Les juges de Mon Repos ont rejeté sa demande dans un arrêt rendu public le 30 août 2023, autorisant ainsi l’Office à poursuivre la vente forcée.
“Make Indonesia Great Again”
Issu d’une famille influente de Jakarta et proche de l’ancien dictateur Suharto, Hashim Djojohadikusumo est à la tête du groupe Arsari, notamment actif dans l’huile de palme. Son frère aîné, l’ancien général controversé Prabowo Subianto, s’est présenté deux fois aux élections présidentielles, en 2014 puis en 2019 sous le slogan “Make Indonesia Great Again”. Aujourd’hui ministre de la Défense, il se présentera une nouvelle fois à la présidence du plus grand pays musulman du monde en 2024.
Hashim Djojohadikusumo, qui finance les campagnes et qui siège à la vice-présidence de son parti Gerindra, a pris l’habitude d’annoncer publiquement les intentions politiques de son frère.
S’il se présente comme un entrepreneur à succès en Indonésie, son discours est tout autre en Suisse. Dans une série de recours contre les séquestres qui le visent, il se dit surendetté et incapable de faire face aux demandes du fisc.
Hashim Djojohadikusumo affirme également avoir divorcé en 2019, ce qui devrait entraîner une révision de la répartition de la dette fiscale avec sa désormais ex-épouse. Mais l’administration suisse conteste la portée de cette séparation sur le plan fiscal. Un recours sur ce point est actuellement pendant devant le Tribunal fédéral.
L’Administration fédérale des contributions (AFC) et l’ex-épouse souhaitaient tous deux empêcher la vente forcée des villas dans l’attente d’une décision du TF sur cette question. Seule cette dernière a déposé un recours à ce sujet devant les juges de Mon Repos, qui ont estimé que la vente forcée pouvait avoir lieu.
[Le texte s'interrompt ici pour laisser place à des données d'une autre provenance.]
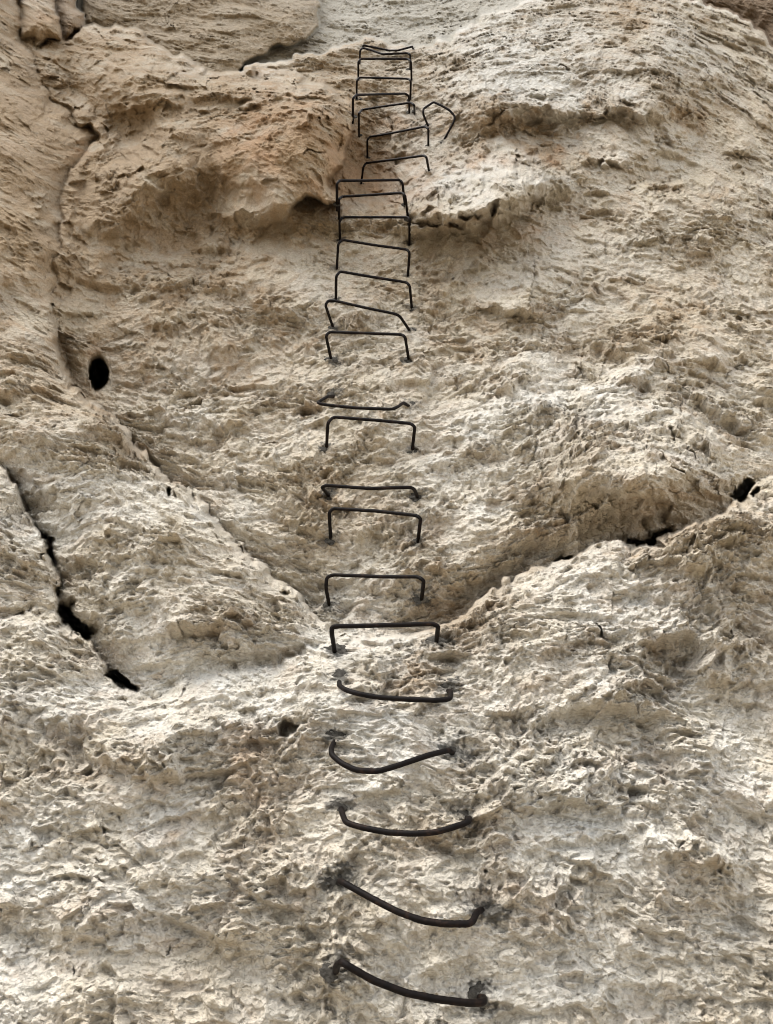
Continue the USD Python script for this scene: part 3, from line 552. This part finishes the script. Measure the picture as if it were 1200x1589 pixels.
# ------------------------------------------------------------------ write the rungs
def rounded(path, bends, r=0.017, n=5):
    """the path with its corners rounded"""
    out = [path[0]]
    for a, b, c in zip(path[:-2], path[1:-1], path[2:]):
        da, dc = a - b, c - b
        la, lc = np.linalg.norm(da), np.linalg.norm(dc)
        q = min(r, la * 0.45, lc * 0.45)
        p0, p1 = b + da / la * q, b + dc / lc * q
        for t in np.linspace(0, 1, n):
            out.append((1 - t) ** 2 * p0 + 2 * t * (1 - t) * b + t * t * p1)
    out.append(path[-1])
    res = [out[0]]
    for p in out[1:]:
        L = np.linalg.norm(p - res[-1])
        if L < 0.002:
            continue
        k = max(1, int(L / 0.03))
        for j in range(1, k + 1):
            res.append(res[-1] + (p - res[-1]) * (1 / (k - j + 1)))
    return np.array(res)

def rod(path, radius, rng, sides=12):
    t = np.gradient(path, axis=0)
    t /= np.linalg.norm(t, axis=1, keepdims=True)
    n = np.cross(t[0], [0.3, 0.9, 0.31])
    n /= np.linalg.norm(n)
    v, f = [], []
    for i, (p, d) in enumerate(zip(path, t)):
        n = n - d * (n @ d)
        n /= np.linalg.norm(n)
        b = np.cross(d, n)
        a = np.arange(sides) / sides * 2 * np.pi
        rr = radius * (1 + rng.normal(0, 0.02)) * (1 + rng.normal(0, 0.012, sides))
        v.append(p + np.outer(np.cos(a) * rr, n) + np.outer(np.sin(a) * rr, b))
    m = len(path)
    v = np.vstack(v + [path[:1], path[-1:]])
    for i in range(m - 1):
        for j in range(sides):
            a, b = i * sides + j, i * sides + (j + 1) % sides
            f += [[a, b, b + sides], [a, b + sides, a + sides]]
    for j in range(sides):
        f += [[m * sides, (j + 1) % sides, j], [m * sides + 1, (m - 1) * sides + j, (m - 1) * sides + (j + 1) % sides]]
    return v, np.array(f)

import trimesh
def mortar(center, direction, size, rng):
    """a rough collar of mortar pressed round the rod's foot"""
    s = trimesh.creation.icosphere(3, 1.0)
    v = np.array(s.vertices)
    ph = rng.uniform(0, 50)
    v *= (1 + 0.42 * fbm(v[:, 0] * 1.7 + ph, v[:, 1] * 1.7 + v[:, 2] * 1.3, 3, 300) + 0.25 * fbm(v[:, 1] * 3.9 + ph, v[:, 2] * 3.9 - v[:, 0] * 2, 2, 301))[:, None]
    d = direction / np.linalg.norm(direction)
    a = np.cross(d, [1, 0.01, 0]); a /= np.linalg.norm(a)
    b = np.cross(d, a)
    return center + size * (v[:, :1] * a * rng.uniform(0.8, 1.2) + v[:, 1:2] * b * rng.uniform(0.9, 1.5) + v[:, 2:] * d * 0.35), np.array(s.faces)

for k, (pts, lab, rad) in enumerate(RUNGS):
    rng = np.random.default_rng(1000 + k)
    SL, SR = surface(*pts[0][:2]), surface(*pts[-1][:2])
    if k == 25:      # the feet of the topmost rung lie over the lip
        SL, SR = (on_wall(np.array(float(p[0])), np.array(float(p[1])), np.array(0.02)) for p in (pts[0], pts[-1]))
    path = []
    fine_pts = [pts[0]]
    for (u0, v0, p0), (u1, v1, p1) in zip(pts[:-1], pts[1:]):      # long straight stretches get points in between
        n = max(1, int(math.hypot(u1 - u0, v1 - v0) / 16)) if p0 is not None and p1 is not None else 1
        fine_pts += [(u0 + (u1 - u0) * j / n, v0 + (v1 - v0) * j / n, p0 + (p1 - p0) * j / n) for j in range(1, n)] + [(u1, v1, p1)]
    for (u, v, p) in fine_pts:
        if p is None:
            path.append(SL if len(path) == 0 else SR)
            continue
        t = np.clip((u - pts[0][0]) / (pts[-1][0] - pts[0][0]), 0, 1)
        base = SL + (SR - SL) * t
        r = ray(np.array(float(u)), np.array(float(v)))
        tt = ((base - EYE) @ NRM + p) / (r @ NRM)
        q = surface(u, v, 7.0, 0.02) - EYE       # the bar stands clear of the stone behind it
        tt = min(tt, (np.linalg.norm(q) - (0.04 if p >= 0.1 else 0.025)) / np.linalg.norm(r))
        path.append(EYE + r * tt)
    inL, inR = path[0] - path[1], path[-1] - path[-2]
    path[0] = path[0] + 0.03 * (inL / np.linalg.norm(inL) - NRM)
    path[-1] = path[-1] + 0.03 * (inR / np.linalg.norm(inR) - NRM)
    origin = (SL + SR) / 2
    name = numbered('/World', 'iron_rung')
    x = UsdGeom.Xform.Define(stage, name)
    x.AddTranslateOp().Set(Gf.Vec3d(*map(float, origin)))
    tag(x.GetPrim(), lab, 'rung', 'iron rungs set in the cliff')
    line = rounded([SL, *path[1:-1], SR] if False else path, None)
    v, f = rod(line, rad * 0.63, rng)
    usdkit.mesh(stage, name + '/bent_bar', (v - origin, f), iron_mat, smooth=40)
    for s, d in ((SL, inL), (SR, inR)):
        size = (0.024 if pts[0][1] > 480 else 0.020) * rng.uniform(0.85, 1.25)
        v, f = mortar(s - 0.008 * NRM, NRM, size, rng)
        usdkit.mesh(stage, numbered(name, 'mortar_collar'), (v - origin, f), mortar_mat, smooth=35)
Mesures superprovisionnelles
En 2021, Hashim Djojohadikusumo avait obtenu des mesures superprovisionnelles interdisant à Gotham City de révéler l’existence de son litige avec les autorités fiscales suisses. Le magnat avait fait appel à l’avocat et conseiller national Chrisitian Lüscher pour requérir cette injonction quelques jours avant la votation sur l’accord de libre-échange avec l’Indonésie, le 7 mars 2021.
Le Tribunal d’arrondissement de l’Est vaudois avait finalement levé cette interdiction en juin 2021 (lire aussi: Un magnat indonésien a fait censurer Gotham City avant le vote du 7 mars).
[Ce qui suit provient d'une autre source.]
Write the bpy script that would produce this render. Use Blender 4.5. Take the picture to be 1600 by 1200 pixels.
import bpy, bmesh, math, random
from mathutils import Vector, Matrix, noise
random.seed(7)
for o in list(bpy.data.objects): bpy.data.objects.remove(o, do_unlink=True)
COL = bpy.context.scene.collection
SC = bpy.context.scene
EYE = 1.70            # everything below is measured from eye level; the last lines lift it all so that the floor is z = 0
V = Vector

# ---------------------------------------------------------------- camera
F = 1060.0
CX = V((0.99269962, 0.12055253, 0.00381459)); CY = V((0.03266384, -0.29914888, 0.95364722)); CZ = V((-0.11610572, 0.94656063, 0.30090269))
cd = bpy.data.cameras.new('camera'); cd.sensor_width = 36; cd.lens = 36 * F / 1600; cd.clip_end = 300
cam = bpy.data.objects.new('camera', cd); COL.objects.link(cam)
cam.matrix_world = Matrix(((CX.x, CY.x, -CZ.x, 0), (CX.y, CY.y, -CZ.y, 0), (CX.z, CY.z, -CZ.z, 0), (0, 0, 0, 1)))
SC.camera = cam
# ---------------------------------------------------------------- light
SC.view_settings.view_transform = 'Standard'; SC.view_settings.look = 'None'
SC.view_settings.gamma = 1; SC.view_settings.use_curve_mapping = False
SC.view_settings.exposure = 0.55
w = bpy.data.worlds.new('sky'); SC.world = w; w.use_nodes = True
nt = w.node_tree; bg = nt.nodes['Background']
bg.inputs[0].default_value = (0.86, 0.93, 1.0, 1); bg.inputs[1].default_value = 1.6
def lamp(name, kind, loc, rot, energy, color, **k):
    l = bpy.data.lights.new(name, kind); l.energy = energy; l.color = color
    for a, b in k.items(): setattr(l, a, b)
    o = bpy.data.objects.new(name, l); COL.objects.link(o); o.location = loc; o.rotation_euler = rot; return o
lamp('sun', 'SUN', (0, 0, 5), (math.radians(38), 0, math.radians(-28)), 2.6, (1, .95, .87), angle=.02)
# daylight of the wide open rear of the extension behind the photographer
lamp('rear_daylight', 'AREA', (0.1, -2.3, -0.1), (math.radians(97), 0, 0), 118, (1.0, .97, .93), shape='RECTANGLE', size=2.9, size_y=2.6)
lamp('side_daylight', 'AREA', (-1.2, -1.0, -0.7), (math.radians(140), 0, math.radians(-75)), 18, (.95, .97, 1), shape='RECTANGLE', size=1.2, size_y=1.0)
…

Les déboires fiscaux d’Hashim Djojohadikusumo ne l’empêchent pas de maintenir des liens d’affaires avec la Suisse. Il dirige notamment la société de négoce Comexindo Trade and Investments SA. Comexindo est une coentreprise du groupe Arsari avec le négociant vaudois de céréales Harvest Commodities.
Hashim Djojohadikusumo et son ex-épouse sont représentés en Suisse par Michel Cabaj et Pierre Gomez chez Ador Avocats. Contacté, Michel Cabaj nous a adressé la prise de position suivante:
“Le Tribunal fédéral a jugé à bon droit que la plainte déposée par l’AFC contre le placard de vente visant la suspension de la procédure, en raison de la procédure de scission des impôts pendante, ne correspond pas à un cas de sursis à la réalisation prévu expressément par la loi fédérale sur la poursuite.
L’aboutissement logique de ce raisonnement du Tribunal fédéral consisterait à ce que la demande de suspension de l’AFC équivaille à un retrait de sa réquisition de vente car en tant que créancière poursuivante, elle est tenue de respecter les délais stricts de la loi sur les poursuites.
Le délai d’un an de l’art. 116 de la loi sur la poursuite étant écoulé, la réalisation des biens ne pourrait alors plus avoir lieu et l’AFC devrait recommencer l’entier de la procédure de poursuite, avec les risques de prescription inhérents.
Somme toute, il est regrettable que la volonté commune de l’AFC et de la contribuable, qui étaient pourtant tous deux d’accord de différer la réalisation dont est objet, n’ait pas été suivie.”